THE COAL SPIN: In a speech at a United Mine Workers fish fry in Castlewood, Va., on Sept. 21, Biden told the miners he is one of them. "Hope you won't hold it against me, but I am a hard coal miner -- anthracite coal, Scranton, Pennsylvania, that's where I was born and raised," he said.
Biden mentioned his great-grandfather, a mining engineer who became a state senator in the early 1900s.
THE FACTS: Biden was born in Scranton, moved to Delaware at age 10 and has never had experience in the mines. His father worked in the oil business and ran a Delaware car dealership.
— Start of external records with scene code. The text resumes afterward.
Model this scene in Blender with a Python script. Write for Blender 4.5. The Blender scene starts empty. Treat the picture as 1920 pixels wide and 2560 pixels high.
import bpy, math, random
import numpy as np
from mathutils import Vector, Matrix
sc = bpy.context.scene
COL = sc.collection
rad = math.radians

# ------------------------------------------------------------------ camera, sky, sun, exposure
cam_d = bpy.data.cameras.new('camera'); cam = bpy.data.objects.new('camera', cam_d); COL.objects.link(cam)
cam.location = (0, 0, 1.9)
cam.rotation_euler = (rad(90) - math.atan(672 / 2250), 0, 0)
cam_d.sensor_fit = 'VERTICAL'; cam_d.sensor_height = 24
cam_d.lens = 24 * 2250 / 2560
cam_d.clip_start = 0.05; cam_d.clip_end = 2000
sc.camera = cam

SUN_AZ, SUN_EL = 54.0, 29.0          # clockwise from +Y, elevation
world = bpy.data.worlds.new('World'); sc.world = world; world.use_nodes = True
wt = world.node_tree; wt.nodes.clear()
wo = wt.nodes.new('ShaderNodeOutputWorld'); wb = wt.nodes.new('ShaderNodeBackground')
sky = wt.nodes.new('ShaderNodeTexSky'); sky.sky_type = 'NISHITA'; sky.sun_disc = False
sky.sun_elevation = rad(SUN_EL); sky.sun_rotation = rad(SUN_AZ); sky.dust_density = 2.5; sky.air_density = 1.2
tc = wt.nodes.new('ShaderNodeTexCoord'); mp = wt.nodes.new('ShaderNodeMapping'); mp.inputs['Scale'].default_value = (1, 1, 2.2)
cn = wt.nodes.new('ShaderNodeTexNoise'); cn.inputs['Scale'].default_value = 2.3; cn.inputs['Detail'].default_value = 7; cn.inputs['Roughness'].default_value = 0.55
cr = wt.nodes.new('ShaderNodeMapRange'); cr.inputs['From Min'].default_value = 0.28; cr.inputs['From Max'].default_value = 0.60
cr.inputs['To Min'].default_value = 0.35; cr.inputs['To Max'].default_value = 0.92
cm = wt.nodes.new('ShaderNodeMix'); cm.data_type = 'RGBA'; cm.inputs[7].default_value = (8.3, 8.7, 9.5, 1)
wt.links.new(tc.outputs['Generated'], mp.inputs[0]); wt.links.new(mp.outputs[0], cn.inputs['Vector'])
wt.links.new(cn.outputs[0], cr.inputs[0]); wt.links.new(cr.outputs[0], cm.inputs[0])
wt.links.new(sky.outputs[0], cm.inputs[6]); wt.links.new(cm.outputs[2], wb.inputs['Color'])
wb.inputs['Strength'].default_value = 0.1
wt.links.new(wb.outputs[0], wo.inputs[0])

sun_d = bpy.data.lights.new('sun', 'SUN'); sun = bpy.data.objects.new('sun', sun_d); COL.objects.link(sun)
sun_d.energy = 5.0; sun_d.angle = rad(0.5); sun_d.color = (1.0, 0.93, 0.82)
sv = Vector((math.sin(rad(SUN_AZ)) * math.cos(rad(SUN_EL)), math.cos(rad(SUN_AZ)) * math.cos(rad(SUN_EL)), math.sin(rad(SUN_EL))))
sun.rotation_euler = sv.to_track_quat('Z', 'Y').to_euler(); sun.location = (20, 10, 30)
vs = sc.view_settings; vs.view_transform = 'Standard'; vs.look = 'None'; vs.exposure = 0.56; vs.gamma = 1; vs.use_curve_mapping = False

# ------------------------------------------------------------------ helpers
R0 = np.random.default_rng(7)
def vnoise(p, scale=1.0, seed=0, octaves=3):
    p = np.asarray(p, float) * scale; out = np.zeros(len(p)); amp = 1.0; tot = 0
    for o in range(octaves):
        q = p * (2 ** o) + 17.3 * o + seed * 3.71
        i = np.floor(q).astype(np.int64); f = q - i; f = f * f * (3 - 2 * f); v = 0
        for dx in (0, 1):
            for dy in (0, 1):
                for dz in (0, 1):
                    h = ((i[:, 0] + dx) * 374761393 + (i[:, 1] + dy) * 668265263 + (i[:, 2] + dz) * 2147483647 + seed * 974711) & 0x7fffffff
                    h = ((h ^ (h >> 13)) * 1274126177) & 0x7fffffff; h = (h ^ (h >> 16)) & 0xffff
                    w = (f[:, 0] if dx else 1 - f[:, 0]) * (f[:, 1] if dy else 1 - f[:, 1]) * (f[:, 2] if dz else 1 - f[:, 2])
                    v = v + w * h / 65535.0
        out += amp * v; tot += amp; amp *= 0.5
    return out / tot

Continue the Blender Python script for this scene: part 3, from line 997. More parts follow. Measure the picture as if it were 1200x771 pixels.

Biden's comment was reported at face value in press accounts from the event. Wade said it wasn't meant to be taken literally.
"Judging by the laughter and applause, I think it was clear to everyone under the sun that they got the joke from this son of Scranton's coal country," Wade said. An AP reporter who covered the speech said Biden's claim came across as a genial if awkwardly self-deprecating effort to establish a bond with the miners -- not a joke.
In his 2007 memoirs, Biden put his roots in a more modest context: "I had ancestors from the coal mining town of Scranton."
In 1987 at the Iowa State Fair, Biden both borrowed and slightly adapted lines from Neil Kinnock, then British Labor Party leader, in portraying himself as the descendant of coal miners. In one of the lifted lines, Biden talked about: "My ancestors, who worked in the coal mines of Northeast Pennsylvania and would come up after 12 hours and play football for four hours."
(Kinnock had talked about Welsh ancestors "who could work eight hours underground and then come up and play football.")
Biden also was found to have exaggerated his academic record during that campaign and a plagiarism episode from his school days emerged. The revelations crippled his Democratic primary campaign and he pulled out of the presidential race.